Back to Basics, Kinda
Then, a little lightbulb went on. I remembered those old-school command-line image tools. Powerful, no frills. I figured, if I could find the right commands, I could just automate them. So, I started digging around for a simple command-line image processor. Found one that looked promising, something that could adjust contrast, colors, and maybe add a bit of noise for that vintage feel.

I opened up a terminal – yeah, getting my hands dirty. I picked one test photo and started playing. Tweak this, tweak that. Lots of trial and error. I’d run a command, check the output. Not quite. Change a parameter, run it again. Better. I must have generated like fifty versions of that one photo until I landed on a set of adjustments that gave me the look I was after. I carefully jotted down the magic incantation of commands.
Making it “Work” for Real
Okay, so I had the recipe for one photo. Now, how to apply it to hundreds? My first instinct was a batch file, being on Windows and all. But then I remembered how much I hate fighting with batch file syntax for loops and handling filenames with spaces. Ugh.
So, I circled back to Python, but this time with a much simpler plan: just use it to run the command-line tool. No fancy image manipulation libraries directly in Python. Just a script to pick up all the JPEGs in a folder and feed them, one by one, to the command-line program with my pre-defined settings.
Writing the Python script wasn’t too bad this time. I got it to loop through files. Then, bam! Hit a snag with filenames that had spaces. Of course. Spent a bit of time figuring out how to properly wrap those in quotes so the command line wouldn’t get confused. Always the little things, isn’t it?
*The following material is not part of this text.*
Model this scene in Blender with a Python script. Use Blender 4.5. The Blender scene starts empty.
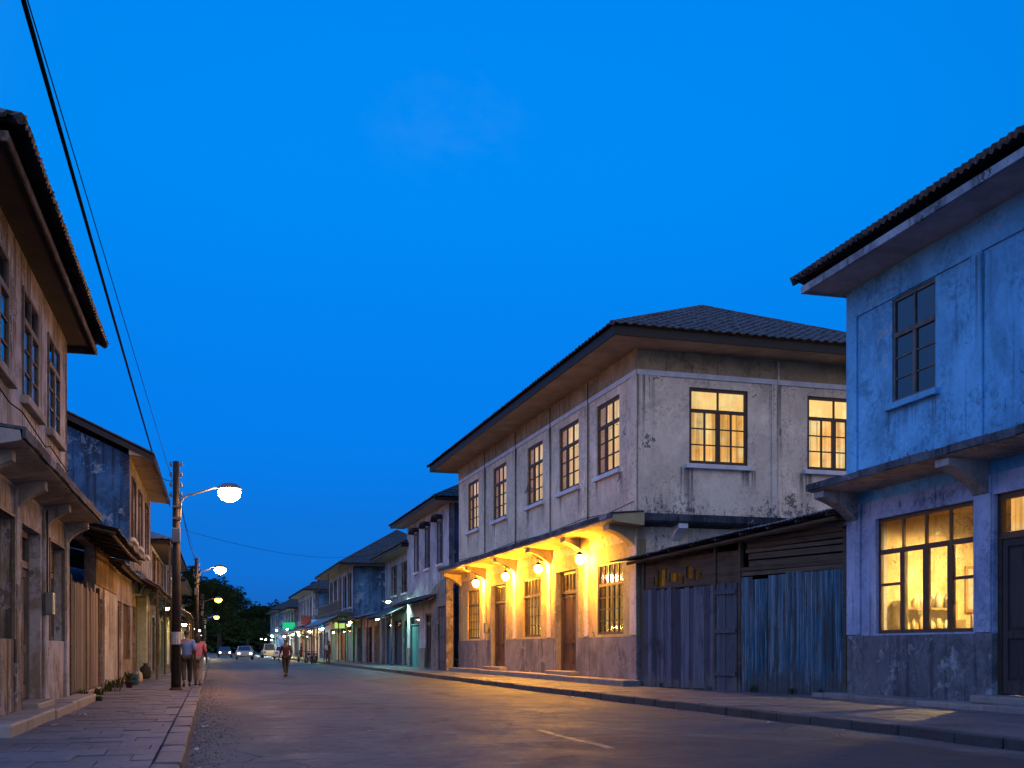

Another thing: I definitely didn’t want to overwrite my original photos. No way. So, I made the script create a new subfolder, something like “PIFTIE-Output,” and dump all the processed images in there. Safety first.

The “PIFTIE” in Action
And then, the moment of truth. I pointed the script to my big photo folder and let it rip. It chugged along, and slowly but surely, the “PIFTIE-Output” folder started filling up with newly filtered images. It actually worked! I checked a bunch, and they all had that consistent look I was aiming for.
So, “PIFTIE” was born. It’s not a polished app with a shiny interface. It’s just a humble script. And the “incredibly easy” part? Well, building it wasn’t a walk in the park, full of those annoying little detours. But using it now? Yeah, that’s pretty easy. Just run the script, and it does its thing.
What I learned? Sometimes, trying to be too clever at the start just complicates things. Sticking to simpler tools, even if they seem a bit old-fashioned, can get you where you need to go without pulling all your hair out. And there’s a certain satisfaction in making your own little thing, even if it’s rough around the edges. It does exactly what I want, no more, no less. And that’s pretty cool.